Exercise instructions:
Look through the data below and work out how many lines contain the string "pixels". Give the number alone.

*-*-*

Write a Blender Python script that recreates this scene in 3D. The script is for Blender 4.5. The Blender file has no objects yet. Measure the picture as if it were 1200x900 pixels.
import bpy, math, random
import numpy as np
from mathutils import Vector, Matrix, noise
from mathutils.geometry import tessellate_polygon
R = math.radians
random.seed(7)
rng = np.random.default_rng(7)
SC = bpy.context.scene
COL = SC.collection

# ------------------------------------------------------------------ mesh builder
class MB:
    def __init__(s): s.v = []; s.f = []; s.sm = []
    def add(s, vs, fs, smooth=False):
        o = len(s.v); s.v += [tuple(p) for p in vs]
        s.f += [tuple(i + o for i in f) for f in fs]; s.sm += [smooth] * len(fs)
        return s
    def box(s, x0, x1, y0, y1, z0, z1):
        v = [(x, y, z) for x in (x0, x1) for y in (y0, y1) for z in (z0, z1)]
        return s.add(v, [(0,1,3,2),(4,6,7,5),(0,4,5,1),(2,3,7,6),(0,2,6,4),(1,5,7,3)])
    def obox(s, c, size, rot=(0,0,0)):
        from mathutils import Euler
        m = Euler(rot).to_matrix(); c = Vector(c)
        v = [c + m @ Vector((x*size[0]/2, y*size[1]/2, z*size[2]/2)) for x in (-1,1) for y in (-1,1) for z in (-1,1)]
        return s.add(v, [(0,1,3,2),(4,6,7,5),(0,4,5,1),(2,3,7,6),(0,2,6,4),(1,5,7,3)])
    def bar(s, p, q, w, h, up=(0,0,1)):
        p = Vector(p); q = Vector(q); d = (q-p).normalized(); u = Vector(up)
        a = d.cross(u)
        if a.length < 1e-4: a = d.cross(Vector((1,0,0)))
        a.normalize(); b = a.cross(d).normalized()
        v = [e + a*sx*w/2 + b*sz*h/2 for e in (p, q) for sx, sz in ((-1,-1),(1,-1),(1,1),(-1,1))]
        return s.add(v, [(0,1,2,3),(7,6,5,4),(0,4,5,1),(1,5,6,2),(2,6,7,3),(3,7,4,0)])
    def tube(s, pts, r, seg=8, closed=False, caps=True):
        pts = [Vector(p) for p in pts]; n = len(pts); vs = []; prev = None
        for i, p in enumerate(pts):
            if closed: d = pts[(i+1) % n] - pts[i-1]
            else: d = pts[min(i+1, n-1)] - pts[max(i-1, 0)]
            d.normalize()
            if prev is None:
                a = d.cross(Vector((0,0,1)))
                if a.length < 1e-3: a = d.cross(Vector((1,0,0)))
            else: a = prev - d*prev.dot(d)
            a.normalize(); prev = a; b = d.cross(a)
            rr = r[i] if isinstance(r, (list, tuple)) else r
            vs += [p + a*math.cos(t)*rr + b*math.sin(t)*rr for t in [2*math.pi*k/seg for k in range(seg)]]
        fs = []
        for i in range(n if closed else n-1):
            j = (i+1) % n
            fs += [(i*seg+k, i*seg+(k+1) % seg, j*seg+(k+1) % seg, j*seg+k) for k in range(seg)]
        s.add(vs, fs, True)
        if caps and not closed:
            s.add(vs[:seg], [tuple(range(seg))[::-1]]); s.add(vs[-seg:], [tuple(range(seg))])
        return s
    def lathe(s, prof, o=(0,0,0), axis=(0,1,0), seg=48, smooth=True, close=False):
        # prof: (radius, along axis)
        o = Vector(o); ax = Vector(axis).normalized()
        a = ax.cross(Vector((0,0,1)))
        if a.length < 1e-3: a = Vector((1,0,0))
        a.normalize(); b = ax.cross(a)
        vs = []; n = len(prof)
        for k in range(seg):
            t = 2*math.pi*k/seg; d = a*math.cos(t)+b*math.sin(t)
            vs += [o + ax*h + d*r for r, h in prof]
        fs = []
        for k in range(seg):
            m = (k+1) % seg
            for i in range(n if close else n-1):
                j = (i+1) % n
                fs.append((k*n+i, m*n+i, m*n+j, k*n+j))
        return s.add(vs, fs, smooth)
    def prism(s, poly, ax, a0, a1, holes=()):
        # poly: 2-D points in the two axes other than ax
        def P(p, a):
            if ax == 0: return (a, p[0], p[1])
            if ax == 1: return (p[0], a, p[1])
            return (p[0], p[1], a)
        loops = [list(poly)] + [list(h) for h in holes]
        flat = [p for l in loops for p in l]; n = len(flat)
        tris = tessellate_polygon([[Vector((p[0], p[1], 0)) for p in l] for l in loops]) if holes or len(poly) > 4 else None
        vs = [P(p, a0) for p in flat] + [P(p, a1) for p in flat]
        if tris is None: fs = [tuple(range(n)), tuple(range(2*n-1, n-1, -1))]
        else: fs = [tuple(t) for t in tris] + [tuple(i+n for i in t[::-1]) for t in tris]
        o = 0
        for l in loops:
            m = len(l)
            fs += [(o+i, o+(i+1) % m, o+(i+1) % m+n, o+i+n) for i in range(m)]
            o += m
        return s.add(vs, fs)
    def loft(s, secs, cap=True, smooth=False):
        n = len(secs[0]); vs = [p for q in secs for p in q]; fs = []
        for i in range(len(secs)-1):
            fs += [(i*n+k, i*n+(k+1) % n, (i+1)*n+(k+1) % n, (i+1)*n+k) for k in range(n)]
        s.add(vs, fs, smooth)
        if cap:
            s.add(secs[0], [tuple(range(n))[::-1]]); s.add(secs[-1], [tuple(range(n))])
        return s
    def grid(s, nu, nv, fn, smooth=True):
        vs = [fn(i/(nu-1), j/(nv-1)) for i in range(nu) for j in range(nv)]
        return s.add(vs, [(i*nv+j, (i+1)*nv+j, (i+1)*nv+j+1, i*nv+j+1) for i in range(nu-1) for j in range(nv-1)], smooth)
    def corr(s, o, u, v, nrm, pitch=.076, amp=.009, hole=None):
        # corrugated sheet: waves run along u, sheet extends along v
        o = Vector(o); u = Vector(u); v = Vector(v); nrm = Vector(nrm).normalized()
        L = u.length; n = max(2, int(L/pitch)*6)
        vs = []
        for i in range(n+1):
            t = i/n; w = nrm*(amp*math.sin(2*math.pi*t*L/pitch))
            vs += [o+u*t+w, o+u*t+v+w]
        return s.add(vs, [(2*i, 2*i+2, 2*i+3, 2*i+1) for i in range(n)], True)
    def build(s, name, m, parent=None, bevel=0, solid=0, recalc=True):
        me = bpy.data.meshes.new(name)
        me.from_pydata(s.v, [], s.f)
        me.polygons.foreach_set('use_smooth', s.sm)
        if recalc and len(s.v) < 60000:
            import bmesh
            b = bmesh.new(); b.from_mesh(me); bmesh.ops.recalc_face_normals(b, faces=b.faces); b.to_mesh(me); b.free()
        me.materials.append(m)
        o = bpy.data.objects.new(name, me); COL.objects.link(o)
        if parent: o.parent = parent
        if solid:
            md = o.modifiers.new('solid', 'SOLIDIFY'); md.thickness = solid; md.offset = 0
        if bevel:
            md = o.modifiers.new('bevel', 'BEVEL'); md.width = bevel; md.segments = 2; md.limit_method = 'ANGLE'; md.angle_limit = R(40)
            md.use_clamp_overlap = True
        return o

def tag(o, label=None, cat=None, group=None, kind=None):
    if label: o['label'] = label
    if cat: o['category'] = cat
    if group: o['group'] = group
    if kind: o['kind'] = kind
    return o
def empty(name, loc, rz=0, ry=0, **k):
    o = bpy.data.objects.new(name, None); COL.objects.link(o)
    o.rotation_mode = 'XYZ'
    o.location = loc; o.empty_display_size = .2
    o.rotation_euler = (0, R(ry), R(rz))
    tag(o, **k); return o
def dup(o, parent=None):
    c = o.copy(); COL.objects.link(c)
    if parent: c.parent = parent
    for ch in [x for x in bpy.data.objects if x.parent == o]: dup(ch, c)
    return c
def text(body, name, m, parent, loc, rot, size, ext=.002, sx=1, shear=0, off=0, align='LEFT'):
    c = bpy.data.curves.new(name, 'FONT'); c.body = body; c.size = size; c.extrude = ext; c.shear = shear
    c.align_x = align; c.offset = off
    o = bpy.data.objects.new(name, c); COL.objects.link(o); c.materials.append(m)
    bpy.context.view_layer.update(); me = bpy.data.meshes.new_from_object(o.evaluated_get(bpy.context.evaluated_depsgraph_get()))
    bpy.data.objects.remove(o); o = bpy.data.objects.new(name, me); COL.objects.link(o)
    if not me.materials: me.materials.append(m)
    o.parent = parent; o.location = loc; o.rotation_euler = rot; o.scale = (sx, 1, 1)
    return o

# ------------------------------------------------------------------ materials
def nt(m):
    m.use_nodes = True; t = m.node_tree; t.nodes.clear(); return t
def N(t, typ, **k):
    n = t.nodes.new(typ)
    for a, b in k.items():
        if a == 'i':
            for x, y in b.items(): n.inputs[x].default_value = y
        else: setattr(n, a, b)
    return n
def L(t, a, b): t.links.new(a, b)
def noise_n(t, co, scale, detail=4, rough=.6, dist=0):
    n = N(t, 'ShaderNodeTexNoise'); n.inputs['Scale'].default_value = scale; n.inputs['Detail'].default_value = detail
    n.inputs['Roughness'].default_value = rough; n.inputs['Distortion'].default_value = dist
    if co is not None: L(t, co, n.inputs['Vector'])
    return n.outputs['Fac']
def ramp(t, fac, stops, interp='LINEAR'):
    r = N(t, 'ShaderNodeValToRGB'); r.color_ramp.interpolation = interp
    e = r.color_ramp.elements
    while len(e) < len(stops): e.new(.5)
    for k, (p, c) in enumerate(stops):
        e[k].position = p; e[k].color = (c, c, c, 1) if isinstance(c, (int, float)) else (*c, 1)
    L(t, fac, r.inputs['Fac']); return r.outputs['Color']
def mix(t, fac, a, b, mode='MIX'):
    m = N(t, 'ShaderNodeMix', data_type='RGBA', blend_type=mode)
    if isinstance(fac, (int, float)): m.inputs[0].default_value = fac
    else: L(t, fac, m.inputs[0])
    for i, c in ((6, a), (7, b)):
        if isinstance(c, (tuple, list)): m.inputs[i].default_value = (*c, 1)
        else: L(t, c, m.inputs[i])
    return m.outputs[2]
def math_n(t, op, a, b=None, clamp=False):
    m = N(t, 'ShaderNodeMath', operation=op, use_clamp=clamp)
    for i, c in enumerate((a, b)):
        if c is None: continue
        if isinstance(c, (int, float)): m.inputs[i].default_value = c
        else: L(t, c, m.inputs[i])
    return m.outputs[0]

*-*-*

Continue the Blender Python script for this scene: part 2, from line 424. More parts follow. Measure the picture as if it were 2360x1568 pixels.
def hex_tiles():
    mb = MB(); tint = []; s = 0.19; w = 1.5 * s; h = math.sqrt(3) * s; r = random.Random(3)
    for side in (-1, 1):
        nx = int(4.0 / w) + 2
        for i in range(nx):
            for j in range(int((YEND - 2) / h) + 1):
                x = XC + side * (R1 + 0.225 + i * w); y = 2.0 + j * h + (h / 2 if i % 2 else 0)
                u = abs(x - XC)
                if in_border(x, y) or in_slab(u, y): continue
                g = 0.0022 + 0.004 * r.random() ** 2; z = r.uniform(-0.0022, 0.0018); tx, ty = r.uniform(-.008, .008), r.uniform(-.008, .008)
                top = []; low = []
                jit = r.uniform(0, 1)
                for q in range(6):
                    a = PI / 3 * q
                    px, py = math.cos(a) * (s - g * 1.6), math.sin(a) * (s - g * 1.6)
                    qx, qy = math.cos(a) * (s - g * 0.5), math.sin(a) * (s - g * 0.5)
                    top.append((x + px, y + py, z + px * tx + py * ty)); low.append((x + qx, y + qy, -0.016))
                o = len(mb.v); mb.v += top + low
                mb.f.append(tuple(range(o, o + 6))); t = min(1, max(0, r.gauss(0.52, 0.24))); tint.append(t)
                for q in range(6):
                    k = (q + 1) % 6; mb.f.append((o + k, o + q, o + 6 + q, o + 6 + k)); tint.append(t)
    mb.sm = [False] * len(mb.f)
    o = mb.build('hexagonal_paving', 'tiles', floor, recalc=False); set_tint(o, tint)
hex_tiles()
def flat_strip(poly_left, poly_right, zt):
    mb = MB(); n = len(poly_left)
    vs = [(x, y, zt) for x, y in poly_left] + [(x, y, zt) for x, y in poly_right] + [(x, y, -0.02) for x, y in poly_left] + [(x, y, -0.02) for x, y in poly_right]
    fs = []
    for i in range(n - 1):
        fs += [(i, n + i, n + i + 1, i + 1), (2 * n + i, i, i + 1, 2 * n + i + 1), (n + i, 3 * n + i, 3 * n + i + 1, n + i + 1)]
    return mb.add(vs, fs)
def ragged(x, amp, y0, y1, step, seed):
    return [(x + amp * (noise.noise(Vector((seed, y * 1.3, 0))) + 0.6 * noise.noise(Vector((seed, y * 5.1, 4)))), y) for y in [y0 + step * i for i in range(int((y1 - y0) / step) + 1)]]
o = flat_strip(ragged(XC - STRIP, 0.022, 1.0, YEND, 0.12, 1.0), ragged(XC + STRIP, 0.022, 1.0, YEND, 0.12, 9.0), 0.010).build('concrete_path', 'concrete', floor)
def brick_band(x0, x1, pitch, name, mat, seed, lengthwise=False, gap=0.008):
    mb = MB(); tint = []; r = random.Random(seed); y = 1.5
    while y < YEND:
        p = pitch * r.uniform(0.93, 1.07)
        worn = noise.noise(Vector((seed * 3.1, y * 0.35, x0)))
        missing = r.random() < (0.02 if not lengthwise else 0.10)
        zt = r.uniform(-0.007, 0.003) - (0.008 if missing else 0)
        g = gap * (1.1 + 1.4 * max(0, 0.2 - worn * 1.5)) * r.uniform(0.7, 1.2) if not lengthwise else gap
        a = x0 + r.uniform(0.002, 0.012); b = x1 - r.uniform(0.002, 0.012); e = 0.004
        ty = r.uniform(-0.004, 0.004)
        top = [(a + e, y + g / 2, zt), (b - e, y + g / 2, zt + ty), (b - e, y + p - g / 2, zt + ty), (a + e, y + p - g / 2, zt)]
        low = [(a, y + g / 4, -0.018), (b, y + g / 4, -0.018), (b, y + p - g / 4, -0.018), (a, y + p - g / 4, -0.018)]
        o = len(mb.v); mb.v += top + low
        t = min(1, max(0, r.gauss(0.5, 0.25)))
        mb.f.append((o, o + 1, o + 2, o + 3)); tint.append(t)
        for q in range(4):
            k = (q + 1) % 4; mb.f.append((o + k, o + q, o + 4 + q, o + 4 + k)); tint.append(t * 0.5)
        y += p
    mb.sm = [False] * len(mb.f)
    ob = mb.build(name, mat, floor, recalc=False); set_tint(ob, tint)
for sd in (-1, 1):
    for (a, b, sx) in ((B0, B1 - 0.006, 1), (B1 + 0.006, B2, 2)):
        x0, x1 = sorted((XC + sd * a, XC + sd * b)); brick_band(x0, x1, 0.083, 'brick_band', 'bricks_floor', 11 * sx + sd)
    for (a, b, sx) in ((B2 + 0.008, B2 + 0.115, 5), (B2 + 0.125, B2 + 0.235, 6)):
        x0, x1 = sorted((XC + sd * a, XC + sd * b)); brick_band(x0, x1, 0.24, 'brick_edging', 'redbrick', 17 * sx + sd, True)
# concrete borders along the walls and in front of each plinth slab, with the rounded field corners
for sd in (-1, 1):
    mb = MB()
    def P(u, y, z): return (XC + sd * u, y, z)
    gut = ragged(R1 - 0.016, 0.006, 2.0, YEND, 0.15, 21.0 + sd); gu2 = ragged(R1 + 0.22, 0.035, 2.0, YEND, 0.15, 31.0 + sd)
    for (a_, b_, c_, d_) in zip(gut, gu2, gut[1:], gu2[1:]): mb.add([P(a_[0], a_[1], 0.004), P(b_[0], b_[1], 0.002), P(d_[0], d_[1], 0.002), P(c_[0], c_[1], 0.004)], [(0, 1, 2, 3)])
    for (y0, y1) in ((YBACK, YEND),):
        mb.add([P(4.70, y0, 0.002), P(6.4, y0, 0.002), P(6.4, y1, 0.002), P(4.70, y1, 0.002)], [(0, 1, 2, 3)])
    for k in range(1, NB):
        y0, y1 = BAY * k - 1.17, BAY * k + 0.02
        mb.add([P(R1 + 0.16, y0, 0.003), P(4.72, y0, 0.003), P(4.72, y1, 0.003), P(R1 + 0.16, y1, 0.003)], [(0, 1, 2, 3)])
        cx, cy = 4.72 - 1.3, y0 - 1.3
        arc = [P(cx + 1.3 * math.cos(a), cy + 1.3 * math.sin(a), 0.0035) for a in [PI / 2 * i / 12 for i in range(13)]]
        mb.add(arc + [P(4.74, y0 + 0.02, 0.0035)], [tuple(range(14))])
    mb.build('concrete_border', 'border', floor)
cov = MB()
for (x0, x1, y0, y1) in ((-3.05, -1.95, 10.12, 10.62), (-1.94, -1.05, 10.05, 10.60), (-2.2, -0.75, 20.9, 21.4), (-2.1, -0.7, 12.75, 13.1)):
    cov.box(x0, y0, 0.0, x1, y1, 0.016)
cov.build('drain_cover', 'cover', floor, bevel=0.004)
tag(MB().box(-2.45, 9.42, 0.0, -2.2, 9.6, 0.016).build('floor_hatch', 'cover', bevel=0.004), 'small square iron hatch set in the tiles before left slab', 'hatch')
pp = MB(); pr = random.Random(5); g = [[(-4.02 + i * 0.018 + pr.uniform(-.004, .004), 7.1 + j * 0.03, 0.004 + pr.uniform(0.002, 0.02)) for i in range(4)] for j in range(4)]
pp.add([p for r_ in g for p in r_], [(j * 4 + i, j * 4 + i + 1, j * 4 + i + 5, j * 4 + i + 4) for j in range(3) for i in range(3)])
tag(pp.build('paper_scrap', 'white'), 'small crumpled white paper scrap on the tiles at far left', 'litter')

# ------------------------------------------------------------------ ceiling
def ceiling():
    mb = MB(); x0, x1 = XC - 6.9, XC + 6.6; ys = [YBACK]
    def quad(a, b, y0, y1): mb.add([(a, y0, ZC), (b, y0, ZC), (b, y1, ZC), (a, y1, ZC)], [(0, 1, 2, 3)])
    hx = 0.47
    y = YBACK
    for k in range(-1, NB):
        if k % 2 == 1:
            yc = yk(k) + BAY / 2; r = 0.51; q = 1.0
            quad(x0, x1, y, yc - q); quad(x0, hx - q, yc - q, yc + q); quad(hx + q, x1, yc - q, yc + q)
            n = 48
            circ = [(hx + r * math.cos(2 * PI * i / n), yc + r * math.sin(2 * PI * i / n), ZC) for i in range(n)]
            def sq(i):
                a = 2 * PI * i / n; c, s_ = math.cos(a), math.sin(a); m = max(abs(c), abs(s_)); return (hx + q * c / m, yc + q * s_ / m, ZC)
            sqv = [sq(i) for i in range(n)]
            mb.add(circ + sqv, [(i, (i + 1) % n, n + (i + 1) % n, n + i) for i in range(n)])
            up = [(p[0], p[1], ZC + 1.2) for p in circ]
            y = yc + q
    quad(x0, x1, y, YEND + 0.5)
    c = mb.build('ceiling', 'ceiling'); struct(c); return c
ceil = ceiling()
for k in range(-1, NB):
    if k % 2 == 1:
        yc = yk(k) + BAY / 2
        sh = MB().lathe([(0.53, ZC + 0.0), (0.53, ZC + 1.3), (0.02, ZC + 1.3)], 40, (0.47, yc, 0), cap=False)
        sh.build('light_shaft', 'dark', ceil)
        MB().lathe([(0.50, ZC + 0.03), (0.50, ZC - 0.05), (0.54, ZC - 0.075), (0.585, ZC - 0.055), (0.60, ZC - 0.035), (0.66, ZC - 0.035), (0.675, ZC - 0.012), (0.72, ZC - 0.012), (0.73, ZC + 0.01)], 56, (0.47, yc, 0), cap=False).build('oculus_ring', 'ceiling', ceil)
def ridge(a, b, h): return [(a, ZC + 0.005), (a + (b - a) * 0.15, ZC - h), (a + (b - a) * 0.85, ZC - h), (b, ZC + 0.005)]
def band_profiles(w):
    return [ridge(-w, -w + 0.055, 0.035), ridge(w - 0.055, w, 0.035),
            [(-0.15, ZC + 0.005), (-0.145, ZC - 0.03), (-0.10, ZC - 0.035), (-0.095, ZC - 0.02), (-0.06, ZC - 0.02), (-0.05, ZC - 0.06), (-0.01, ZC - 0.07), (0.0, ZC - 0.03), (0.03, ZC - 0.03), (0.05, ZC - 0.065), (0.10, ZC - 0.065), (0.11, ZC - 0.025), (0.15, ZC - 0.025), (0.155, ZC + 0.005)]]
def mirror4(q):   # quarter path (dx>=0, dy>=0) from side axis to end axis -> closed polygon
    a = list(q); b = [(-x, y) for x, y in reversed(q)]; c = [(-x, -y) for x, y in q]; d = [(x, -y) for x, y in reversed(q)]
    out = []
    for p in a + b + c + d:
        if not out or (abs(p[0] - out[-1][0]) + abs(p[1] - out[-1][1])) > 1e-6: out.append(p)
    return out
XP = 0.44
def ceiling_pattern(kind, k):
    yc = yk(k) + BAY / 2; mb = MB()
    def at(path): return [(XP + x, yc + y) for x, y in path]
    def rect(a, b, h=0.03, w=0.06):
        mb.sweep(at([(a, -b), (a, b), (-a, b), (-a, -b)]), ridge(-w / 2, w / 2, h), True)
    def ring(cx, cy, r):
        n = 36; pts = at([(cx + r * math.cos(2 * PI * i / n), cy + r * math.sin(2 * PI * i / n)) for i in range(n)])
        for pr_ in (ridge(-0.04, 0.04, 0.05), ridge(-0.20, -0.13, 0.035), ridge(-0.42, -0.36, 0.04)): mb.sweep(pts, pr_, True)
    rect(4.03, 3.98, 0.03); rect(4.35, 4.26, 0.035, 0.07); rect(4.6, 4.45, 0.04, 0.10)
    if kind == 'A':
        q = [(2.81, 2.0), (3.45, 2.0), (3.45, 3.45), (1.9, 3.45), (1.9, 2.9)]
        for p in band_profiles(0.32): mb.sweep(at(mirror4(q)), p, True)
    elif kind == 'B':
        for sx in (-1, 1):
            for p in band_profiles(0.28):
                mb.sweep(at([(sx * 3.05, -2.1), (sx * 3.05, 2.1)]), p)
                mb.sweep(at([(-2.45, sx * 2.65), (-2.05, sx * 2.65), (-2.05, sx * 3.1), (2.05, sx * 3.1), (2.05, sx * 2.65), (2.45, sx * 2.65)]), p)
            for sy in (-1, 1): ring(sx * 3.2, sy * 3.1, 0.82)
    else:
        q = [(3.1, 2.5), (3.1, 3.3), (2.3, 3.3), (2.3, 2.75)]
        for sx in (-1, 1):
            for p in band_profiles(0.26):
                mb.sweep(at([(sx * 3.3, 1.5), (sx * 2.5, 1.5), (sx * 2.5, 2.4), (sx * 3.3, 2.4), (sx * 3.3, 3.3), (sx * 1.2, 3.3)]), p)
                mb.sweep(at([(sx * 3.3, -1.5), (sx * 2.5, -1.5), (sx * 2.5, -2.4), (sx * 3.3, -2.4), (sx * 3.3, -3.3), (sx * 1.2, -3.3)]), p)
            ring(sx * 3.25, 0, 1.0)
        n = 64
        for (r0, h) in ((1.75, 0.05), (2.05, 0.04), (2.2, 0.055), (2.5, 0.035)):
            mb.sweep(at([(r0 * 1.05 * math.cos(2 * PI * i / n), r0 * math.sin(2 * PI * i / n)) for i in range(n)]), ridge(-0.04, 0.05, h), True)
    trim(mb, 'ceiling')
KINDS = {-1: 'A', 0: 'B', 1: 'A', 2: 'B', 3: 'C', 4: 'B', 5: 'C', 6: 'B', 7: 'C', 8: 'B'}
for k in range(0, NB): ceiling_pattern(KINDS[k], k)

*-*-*

Expected output:
2